If you don't give this at least one shot, you'll always wonder what could have been so hear him out and go from there.


Hope this helps and please keep us posted.


iVillage Member
Registered: 03-26-2003
Mon, 10-10-2005 - 3:14pm

Hi isabella b...

At the risk of repeating some of the wise words brklynchik has expressed, PG would like to add his 2 cents...if that's okay?

First....I think you need to ask yourself (HONESTLY) if you want a friendship or a relationship with this gentleman? You might have enjoyed the S-L-O-W-E-R pace, but he might have gotten frustrated with you? So his alternative was to 'cool it with you' while getting HOT with somebody else!

Since the 2 of you have already talked (at length)...and you've chosen NOT to return his phone calls...it sounds like SPACE is what each of you needs? Rather than risk an awkward situation at work, why not write him a short (snail mail) note indicating that you aren't comfortable being FRIENDS right now?

Don't lecture...or try to make him feel guilty because he chose to sleep with someone else. Just state the fact that at the present time, you'd appreciate it if he'd stop calling you.

Pianoguy

iVillage Member
Registered: 09-01-2005
Mon, 10-10-2005 - 3:56pm

If you want to return his calls, then do it. But you need to prepare yourself for the fact that all you may ever have with this person is friendship. If you can't handle that, then you need to tell him and end it. It's possible to do this but it's terribly difficult if you still have feelings for him. Give it time and if he's willing to communicate openly, use that opportunity to learn, not try to win him back.

Also keep in mind that you're now talking about a guy who's "allowed ambiguity" in order to spend time with you while dating and sleeping with someone else.

iVillage Member
Registered: 10-09-2005
Thu, 10-13-2005 - 10:49am
Thanks for all the advice. We did end up talking again about our friendship and I guess that it helped. He's sorry and claims that since his long-term girlfriend broke up with him, he's been very messed up about relationships and was pretty much blind about what was going on between us. Perhaps he didn't mean to mislead me, but I'm having a hard time believing that he has been completely honest. I'd be interested to know if other people out there have had similar misunderstandings with friends of the opposite sex.
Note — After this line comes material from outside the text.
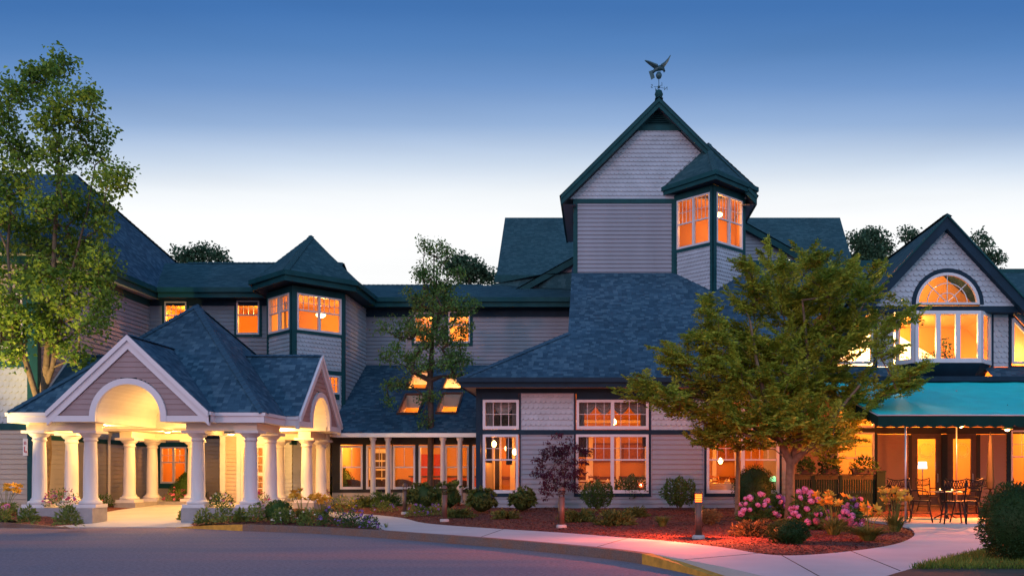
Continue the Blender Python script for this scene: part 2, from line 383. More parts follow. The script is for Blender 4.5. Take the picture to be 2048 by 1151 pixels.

I'm worried that I'm sending out "just friends" vibes to guys that I'm actually attracted to because I've been burnt in the past and friendship seems a bit safer and easier. As I said before, we were very flirty, were definitely going out on what seemed like "dates," and first got to know each other because he called me up and asked me out to dinner. How did I end up misreading this so badly? Why might he have ultimately just seen me as a friend and what can I do to be clearer in the future? Thanks!
iVillage Member
Registered: 04-14-2003
Thu, 10-13-2005 - 11:12am

I'm not impressed with this man. He was seeing another woman and was starting to develop a relationship with you simultaneously. Mixed-messages or not, he still needed to tell you he was dating somebody so you could make an informed decision.

Since you work with him, be cordial and nice but keep your conversations short, he's involved with somebody else. If he breaks it off with his girlfriend then you can revisit the situation at a later time.

iVillage Member
Registered: 04-14-2003
Thu, 10-13-2005 - 11:20am

I just read your follow-up response so I will add something to my comment. Men that call you up and ask you out to dinner are calling for a date (where he pays for the meal) unless otherwise specified. You didn't misread anything. You might have had an inkling that he didn't want anything further if he failed to even attempt to kiss you at the end of the evening.

You have to watch some men, they use the dating framework to enjoy a vague romantic interaction (her flirtation and romantic enthusiasm for him) but they purposely fail to take the relationship further than a friendship. This way they aren't accused of cheating, nor do they have to put forth time, money and effort. The result is that a woman is left very confused about what is actually happening. This is what I think this guy was doing. He just accuses you of having a big misunderstanding and, hey, he wasn't really cheating anyway, but, yes, he was.

As I get older I see much more of this. My suggestion is to stay away from this type of guy.